Problem requirements:
Locate the string "scene" throughout the material and copy every line in which it occurs.

Given material:
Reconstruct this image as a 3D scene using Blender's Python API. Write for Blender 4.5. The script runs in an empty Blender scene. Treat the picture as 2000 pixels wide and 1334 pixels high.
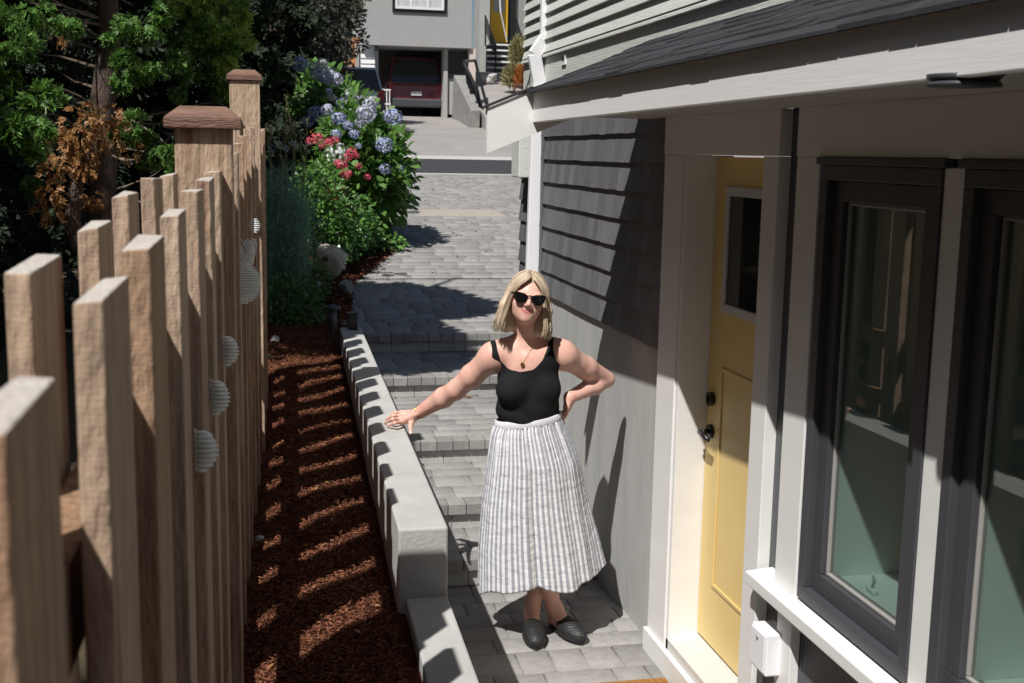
import bpy, bmesh, math, random
import numpy as np
from mathutils import Vector, Matrix
random.seed(7); rng = np.random.default_rng(7)
S = bpy.context.scene
COL = S.collection
# ---------------------------------------------------------------- camera
FPX = 2310.0; Z0 = 2.2
R = np.array([[0.0]*3]*3)
v_ = np.array([500-1000, -(290-667), -FPX]); v_ = v_/np.linalg.norm(v_)
a_ = 0.0179; c_ = -(a_*v_[0]+v_[1])/v_[2]
u_ = np.array([a_, 1.0, c_]); u_ = u_/np.linalg.norm(u_)
R = np.array([np.cross(v_, u_), v_, u_])            # camera axes to world axes
def ray(px, py): return R @ np.array([px-1000, -(py-667), -FPX])
def at(px, py, Y=None, X=None, Z=None):
    d = ray(px, py)
    t = Y/d[1] if Y is not None else (X/d[0] if X is not None else (Z-Z0)/d[2])
    p = d*t; p[2] += Z0
    return Vector(p)
def toPx(P):                                          # P (N,3)
    c = (np.asarray(P)-np.array([0, 0, Z0])) @ R
    return 1000+FPX*c[:, 0]/-c[:, 2], 667-FPX*c[:, 1]/-c[:, 2]
cd = bpy.data.cameras.new('camera'); cam = bpy.data.objects.new('camera', cd); COL.objects.link(cam)
M4 = Matrix([list(R[0])+[0], list(R[1])+[0], list(R[2])+[Z0], [0, 0, 0, 1]])
cam.matrix_world = M4
cd.sensor_width = 36; cd.lens = FPX/2000*36; cd.clip_start = 0.05; cd.clip_end = 600
cd.dof.use_dof = True; cd.dof.focus_distance = 5.1; cd.dof.aperture_fstop = 9.0
S.camera = cam
S.render.resolution_x = 1024; S.render.resolution_y = 683
# ---------------------------------------------------------------- light
SUN = Vector((1.0, 1.25, -2.20)).normalized()        # direction the light travels
W = bpy.data.worlds.new('World'); S.world = W; W.use_nodes = True
nt = W.node_tree; nt.nodes.clear()
sky = nt.nodes.new('ShaderNodeTexSky'); sky.sky_type = 'NISHITA'; sky.sun_disc = False
elev = math.asin(-SUN.z); sky.sun_elevation = elev
sky.sun_rotation = math.atan2(-SUN.x, -SUN.y)
bg = nt.nodes.new('ShaderNodeBackground'); bg.inputs['Strength'].default_value = 0.05
wo = nt.nodes.new('ShaderNodeOutputWorld')
nt.links.new(sky.outputs[0], bg.inputs[0]); nt.links.new(bg.outputs[0], wo.inputs[0])
ld = bpy.data.lights.new('sun', 'SUN'); ld.energy = 5.0; ld.angle = math.radians(0.53); ld.color = (1.0, 0.97, 0.93)
lo = bpy.data.objects.new('sun', ld); COL.objects.link(lo)
lo.rotation_euler = SUN.to_track_quat('-Z', 'Y').to_euler()
S.view_settings.view_transform = 'Standard'; S.view_settings.look = 'None'
S.view_settings.exposure = 0.12; S.view_settings.gamma = 1.0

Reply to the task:
Reconstruct this image as a 3D scene using Blender's Python API. Write for Blender 4.5. The script runs in an empty Blender scene. Treat the picture as 2000 pixels wide and 1334 pixels high.
S = bpy.context.scene